Think outside of the box folks, WE HAVE SEEN THIS PLAY BEFORE

Cheers

Grant G said...

Cam....I looked it up...It was bill 43...

You can read this article and it will confirm what I said.

http://www.straight.com/article-118456/critics-line-up-against-neo-translink-bill-43

Leah said...

Grant, helluva catch. ^5! (high five)

Anonymous said...

I believe the justice system in BC is as corrupt as the Government don't be suprised if the judge finds for the BC Liberals he's probably all ready paid off.

Crankypants said...

I tried to find Bill 43 on the government's website without much success. I did find the ammendments that reshaped Translink, but got bored reading references to sections of what I assume was the original bill that created the original Translink and not having the original bill to refer to.

That being said, my take on the supposed new and improved Translink is that Translink makes up the budget and chooses how to fund this budget, but the Mayor's council has the final say as to whether the funding formula will be accepted or rejected.

I guess as long as the mayor's council approves one of the taxing options put forward by the Translink board then it can be considered that the mayor's council levied the taxes, and because they are elected, then we have taxation by representation.

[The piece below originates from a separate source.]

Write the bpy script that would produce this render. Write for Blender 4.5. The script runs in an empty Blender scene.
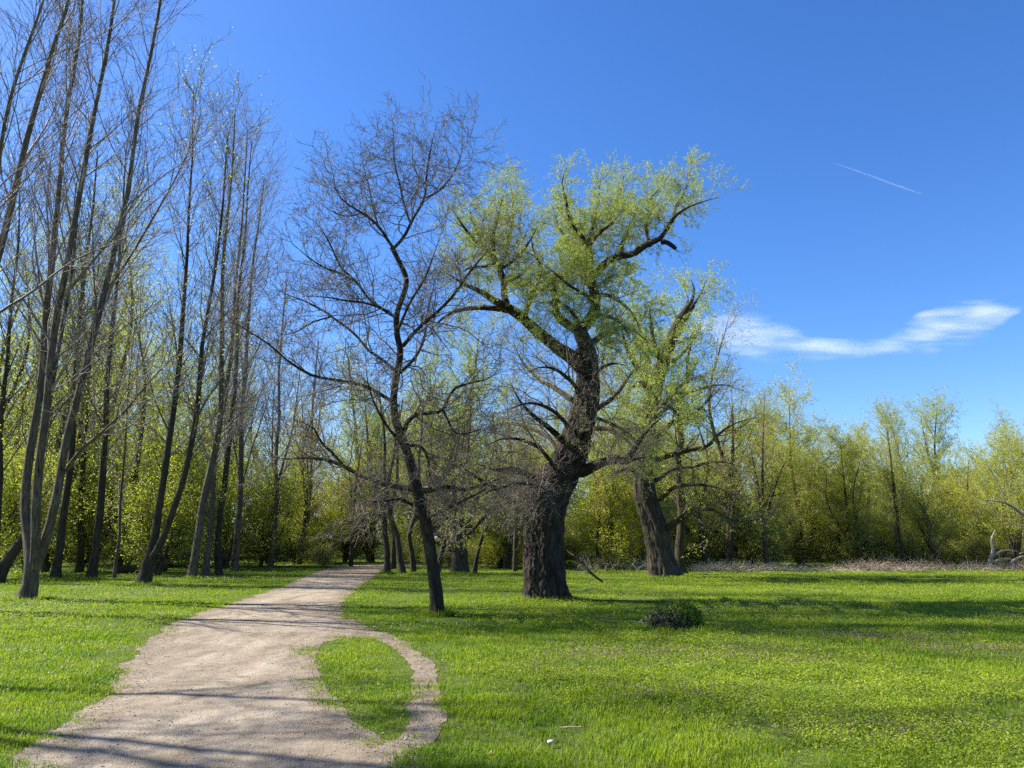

It could prove interesting if the mayor's council at some point in time denies Translink's request for tax increases. Would the government of the day stand by and accept this, or would they revert to the let's have another vote, and another, until Translink gets what they want in the same fashion they used in order to get the RAV Line approved?

Cam

Anonymous said...

The Constitution, is not followed, nor, obeyed. Our Civil rights and Liberties, have been taken away from us. I see no, Democracy and Freedom. We live in a dictatorship, and, have a tyrant of whom, we despise, and despise everything he stands for. Anyone opposing Campbell, finds themselves out of a job. As far as I am concerned, this entire country, is rudderless and rampant with corruption. It is Campbell and his, thieving, corruption, deceit and lies, that is killing this province. Campbell, controls the Judicial system, by threat of job losses. I will be amazed, if the courts rule in favor of the Anti-HST.